Jacobs’ prescience proved dead on, and Hilty proved to be a strong foundation from which to build a contending team. He and his Richland teammates will finish out the regular season with a pair of games at Chiawana, the top seed to next week’s district tournament and a berth into regionals already in their back pocket. The Bombers are bidding for a seventh consecutive trip to the state semifinals, a streak that long has been a state record for 3A and 4A schools.

Hilty has been the No. 1 starter for the Bombers the last two years and was as good as during his sophomore year.

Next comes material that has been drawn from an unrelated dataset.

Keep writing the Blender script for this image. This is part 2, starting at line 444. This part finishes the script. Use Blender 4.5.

He is almost as big a threat at the plate or at shortstop, and the big moments have been many.

There was another May day in 2011 as a sophomore when Hilty threw two-plus innings of relief in a first-round state game to get the win, then turned in a complete-game six-hitter in the quarterfinals.

He was 3-0 with a save and a 1.44 ERA in the postseason last year leading up to the state semifinals, and he added a three-run walk-off home run in the regionals against Mead for good measure.

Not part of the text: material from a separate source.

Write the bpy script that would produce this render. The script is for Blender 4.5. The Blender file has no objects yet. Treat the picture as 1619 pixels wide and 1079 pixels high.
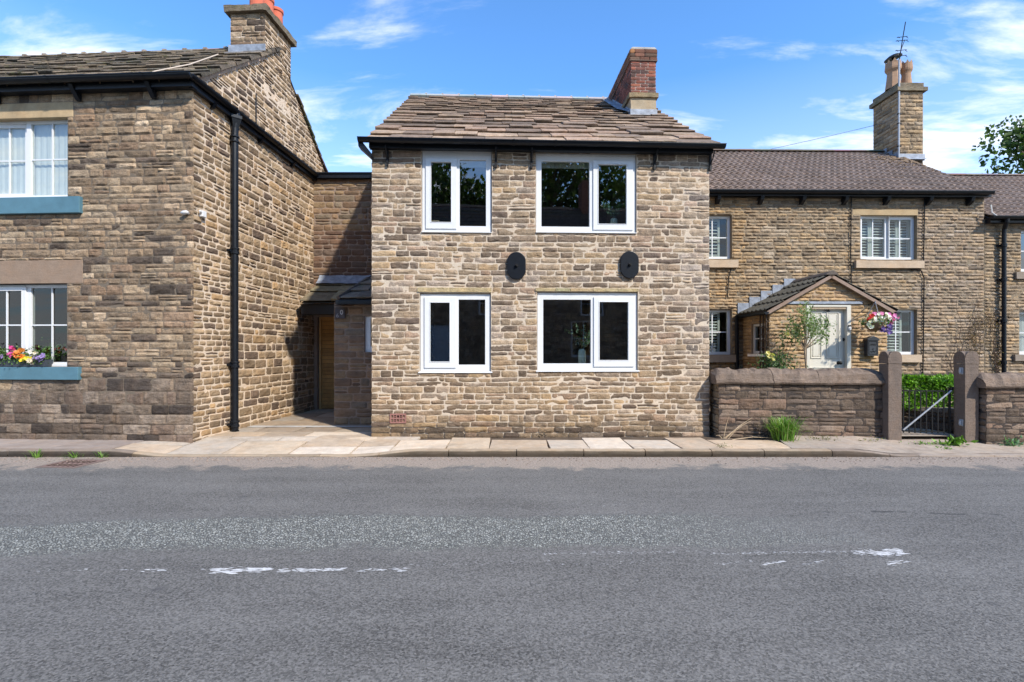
import bpy, bmesh, math, random
import numpy as np
from mathutils import Vector, Matrix, noise as mnoise
R = math.radians
S = bpy.context.scene
COL = S.collection
# ---------------------------------------------------------------- camera, sky, sun, exposure
EYE = 1.45
cam = bpy.data.objects.new('camera', bpy.data.cameras.new('camera')); COL.objects.link(cam)
cam.location = (0, 0, EYE); cam.rotation_euler = (R(90), 0, 0)
cam.data.sensor_width = 36; cam.data.lens = 36*800/1619.0
cam.data.shift_y = 15.5/1619; cam.data.clip_end = 2000; cam.data.clip_start = .05
S.camera = cam
SUN_AZ, SUN_EL = 42, 41       # degrees right of straight-behind the camera; elevation
w = bpy.data.worlds.new('World'); S.world = w; w.use_nodes = True
nt = w.node_tree; nt.nodes.clear()
def wn(t, **k):
    n = nt.nodes.new(t)
    for a, b in k.items(): setattr(n, a, b)
    return n
def wl(a, b): nt.links.new(a, b)
sky = wn('ShaderNodeTexSky', sky_type='NISHITA', sun_disc=False)
sky.sun_elevation = R(SUN_EL); sky.sun_rotation = R(180-SUN_AZ)
sky.air_density = 1.0; sky.dust_density = .4; sky.ozone_density = 2.2; sky.altitude = 200
geo = wn('ShaderNodeTexCoord'); sep = wn('ShaderNodeSeparateXYZ'); wl(geo.outputs['Generated'], sep.inputs[0])
def wm(op, a, b=None, clamp=False):
    n = wn('ShaderNodeMath', operation=op, use_clamp=clamp)
    for i, x in enumerate((a, b)):
        if x is None: continue
        if isinstance(x, (int, float)): n.inputs[i].default_value = x
        else: wl(x, n.inputs[i])
    return n.outputs[0]
zc = wm('ADD', wm('MAXIMUM', sep.outputs[2], 0.0), .16)
comb = wn('ShaderNodeCombineXYZ'); wl(wm('DIVIDE', sep.outputs[0], zc), comb.inputs[0]); wl(wm('DIVIDE', sep.outputs[1], zc), comb.inputs[1])
mp = wn('ShaderNodeMapping'); wl(comb.outputs[0], mp.inputs[0]); mp.inputs['Scale'].default_value = (.8, 2.0, 1); mp.inputs['Rotation'].default_value = (0, 0, R(-9)); mp.inputs['Location'].default_value = (9.1, 17.2, 0)
n1 = wn('ShaderNodeTexNoise'); wl(mp.outputs[0], n1.inputs[0]); n1.inputs['Scale'].default_value = 2.1; n1.inputs['Detail'].default_value = 9; n1.inputs['Roughness'].default_value = .6; n1.inputs['Distortion'].default_value = .35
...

And then there are the two starts in state semifinals as a sophomore and junior, when Jacobs couldn’t imagine handing the ball to anyone else.

The first was a 6-0 loss to Bothell when ace Brian McAfee — now an All-Ivey League pitcher at Cornell — threw a marvelous two-hitter. The second we as a 1-0 loss to Puyallup, where Hilty and Vikings starter Matt Becker both threw four-hitters.

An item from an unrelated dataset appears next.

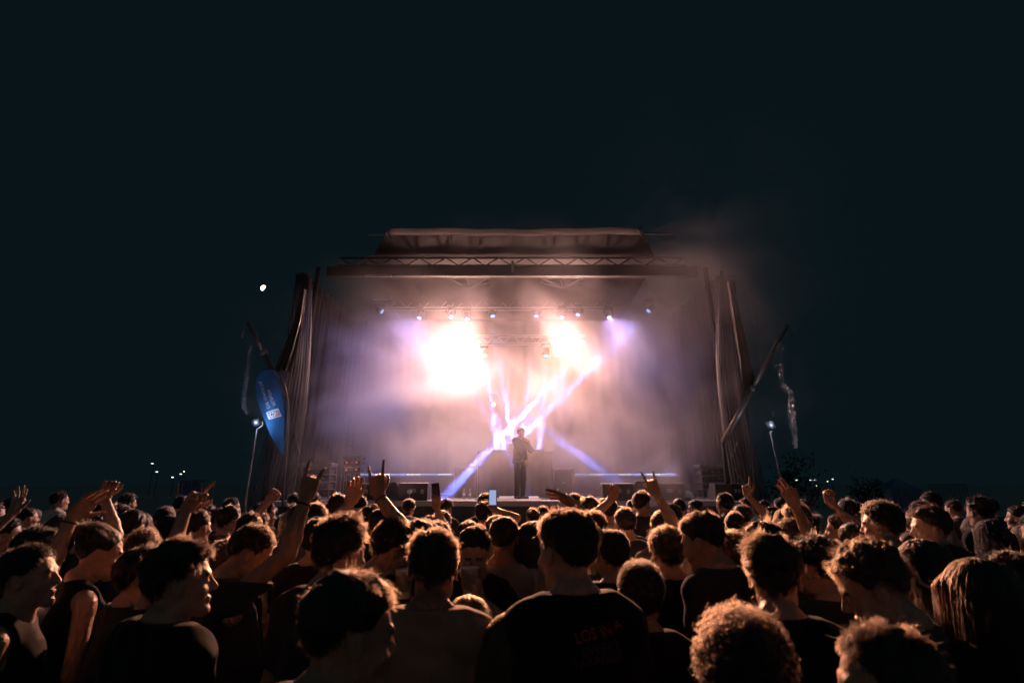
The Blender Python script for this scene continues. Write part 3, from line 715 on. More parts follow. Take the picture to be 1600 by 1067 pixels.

Both were top-notch outings for Hilty, particularly last year. But he doesn’t look at it that way.

“I’m 0-2,” he said.

That right there is another trait of Hilty. Along with his big-game toughness, he also puts team losses on his shoulders.

“He’s one of those guys, and I’ve noticed it this season some, he takes the blame for a lot of stuff,” said Shelby, a longtime friend and teammate. “He’s a little hard on himself. It goes back to his competitive edge. He wants to win, to do his best. And even if it’s not his fault — if he pitches a lights-out game — he feels somewhere along the road he did something wrong. But honestly, I don’t think it affects his play.”

That mental toughness is something Hilty’s current coach and another former Bombers star, Grant Richardson, has seen from both sides.

“I’m glad he’s on my side this year,” said Richardson, an assistant coach at Kamiakin for two years before coming back home this season. “He is definitely a force to be reckoned with. You do not want him up with the game on the line if you’re the other team. Now that I’m coaching him, he’s exactly the guy you want up at the plate or on the mound when things get interesting.”

Hilty is having his finest offensive season yet, hitting .444 with nine extra-base hits in 45 at-bats, 21 RBIs and 16 runs scored. On the mound, he is 3-1 with a 3.06 ERA, 13 walks and 44 strikeouts in 34 1/3 innings pitched.

He may have allowed a few more runs this year (15 compared to 14 for all last year, including the postseason). But the fastball still has the same pop, the slider the same bite. And he still has the same bulldog attitude that, after twisting his ankle playing summer basketball in 2011, allowed him to pitch a shutout the next day before spending the second game in the dugout on crutches during an American Legion doubleheader.

“I can’t leave the game,” he said.

When Hilty leaves Richland, it will be to play ball for the College of Southern Idaho in Twin Falls. And he will take with him some great memories.

“Playing with all my buddies. Playing with my brother his last year and my first year,” he said. “I remember all the great baseball players who played here.”

Then he motioned out to left field, and the four state championship banners hanging on the fence from 1999, 2005, 2007 and 2009.

“I just hope to get one banner up there for 2013.”

It’s about the only big moment left in an overflowing high school career.